* Stated goal *
Will you print the material below without altering a single character?

* Collected data *
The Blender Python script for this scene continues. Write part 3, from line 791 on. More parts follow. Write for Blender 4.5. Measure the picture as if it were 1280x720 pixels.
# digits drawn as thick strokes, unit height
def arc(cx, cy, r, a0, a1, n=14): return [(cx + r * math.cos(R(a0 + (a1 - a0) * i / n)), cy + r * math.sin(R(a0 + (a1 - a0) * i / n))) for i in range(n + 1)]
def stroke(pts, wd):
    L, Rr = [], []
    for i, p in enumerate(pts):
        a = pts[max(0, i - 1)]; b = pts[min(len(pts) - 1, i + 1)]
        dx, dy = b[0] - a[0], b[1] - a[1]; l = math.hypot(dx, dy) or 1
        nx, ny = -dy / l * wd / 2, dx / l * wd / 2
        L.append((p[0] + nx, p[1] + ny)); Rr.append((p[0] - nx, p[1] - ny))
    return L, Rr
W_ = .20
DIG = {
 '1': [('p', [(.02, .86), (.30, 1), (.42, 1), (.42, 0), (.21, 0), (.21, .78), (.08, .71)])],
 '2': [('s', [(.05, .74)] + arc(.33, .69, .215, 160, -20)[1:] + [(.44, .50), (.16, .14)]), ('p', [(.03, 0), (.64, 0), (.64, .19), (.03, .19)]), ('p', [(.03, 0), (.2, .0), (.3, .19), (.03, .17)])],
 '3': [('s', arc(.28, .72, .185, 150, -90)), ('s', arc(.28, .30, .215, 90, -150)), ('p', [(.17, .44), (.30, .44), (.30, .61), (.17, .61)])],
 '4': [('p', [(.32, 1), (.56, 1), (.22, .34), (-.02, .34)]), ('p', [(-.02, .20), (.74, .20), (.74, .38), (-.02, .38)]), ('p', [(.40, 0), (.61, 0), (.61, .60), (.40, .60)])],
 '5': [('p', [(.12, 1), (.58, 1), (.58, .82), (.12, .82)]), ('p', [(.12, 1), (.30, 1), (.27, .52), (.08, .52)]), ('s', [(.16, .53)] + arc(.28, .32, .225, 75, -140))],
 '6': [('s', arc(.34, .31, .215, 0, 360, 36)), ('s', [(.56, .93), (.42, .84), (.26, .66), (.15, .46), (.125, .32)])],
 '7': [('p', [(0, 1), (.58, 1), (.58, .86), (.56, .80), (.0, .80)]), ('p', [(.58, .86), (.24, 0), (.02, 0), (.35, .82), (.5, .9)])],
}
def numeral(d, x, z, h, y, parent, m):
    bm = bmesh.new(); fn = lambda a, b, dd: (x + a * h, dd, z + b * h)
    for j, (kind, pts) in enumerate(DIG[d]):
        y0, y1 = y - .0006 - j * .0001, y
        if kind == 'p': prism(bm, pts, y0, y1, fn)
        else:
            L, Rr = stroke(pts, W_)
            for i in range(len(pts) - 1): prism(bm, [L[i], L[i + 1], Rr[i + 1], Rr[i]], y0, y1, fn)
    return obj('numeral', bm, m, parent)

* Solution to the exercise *
The Blender Python script for this scene continues. Write part 3, from line 791 on. More parts follow. Write for Blender 4.5. Measure the picture as if it were 1280x720 pixels.
# digits drawn as thick strokes, unit height
def arc(cx, cy, r, a0, a1, n=14): return [(cx + r * math.cos(R(a0 + (a1 - a0) * i / n)), cy + r * math.sin(R(a0 + (a1 - a0) * i / n))) for i in range(n + 1)]
def stroke(pts, wd):
    L, Rr = [], []
    for i, p in enumerate(pts):
        a = pts[max(0, i - 1)]; b = pts[min(len(pts) - 1, i + 1)]
        dx, dy = b[0] - a[0], b[1] - a[1]; l = math.hypot(dx, dy) or 1
        nx, ny = -dy / l * wd / 2, dx / l * wd / 2
        L.append((p[0] + nx, p[1] + ny)); Rr.append((p[0] - nx, p[1] - ny))
    return L, Rr
W_ = .20
DIG = {
 '1': [('p', [(.02, .86), (.30, 1), (.42, 1), (.42, 0), (.21, 0), (.21, .78), (.08, .71)])],
 '2': [('s', [(.05, .74)] + arc(.33, .69, .215, 160, -20)[1:] + [(.44, .50), (.16, .14)]), ('p', [(.03, 0), (.64, 0), (.64, .19), (.03, .19)]), ('p', [(.03, 0), (.2, .0), (.3, .19), (.03, .17)])],
 '3': [('s', arc(.28, .72, .185, 150, -90)), ('s', arc(.28, .30, .215, 90, -150)), ('p', [(.17, .44), (.30, .44), (.30, .61), (.17, .61)])],
 '4': [('p', [(.32, 1), (.56, 1), (.22, .34), (-.02, .34)]), ('p', [(-.02, .20), (.74, .20), (.74, .38), (-.02, .38)]), ('p', [(.40, 0), (.61, 0), (.61, .60), (.40, .60)])],
 '5': [('p', [(.12, 1), (.58, 1), (.58, .82), (.12, .82)]), ('p', [(.12, 1), (.30, 1), (.27, .52), (.08, .52)]), ('s', [(.16, .53)] + arc(.28, .32, .225, 75, -140))],
 '6': [('s', arc(.34, .31, .215, 0, 360, 36)), ('s', [(.56, .93), (.42, .84), (.26, .66), (.15, .46), (.125, .32)])],
 '7': [('p', [(0, 1), (.58, 1), (.58, .86), (.56, .80), (.0, .80)]), ('p', [(.58, .86), (.24, 0), (.02, 0), (.35, .82), (.5, .9)])],
}
def numeral(d, x, z, h, y, parent, m):
    bm = bmesh.new(); fn = lambda a, b, dd: (x + a * h, dd, z + b * h)
    for j, (kind, pts) in enumerate(DIG[d]):
        y0, y1 = y - .0006 - j * .0001, y
        if kind == 'p': prism(bm, pts, y0, y1, fn)
        else:
            L, Rr = stroke(pts, W_)
            for i in range(len(pts) - 1): prism(bm, [L[i], L[i + 1], Rr[i + 1], Rr[i]], y0, y1, fn)
    return obj('numeral', bm, m, parent)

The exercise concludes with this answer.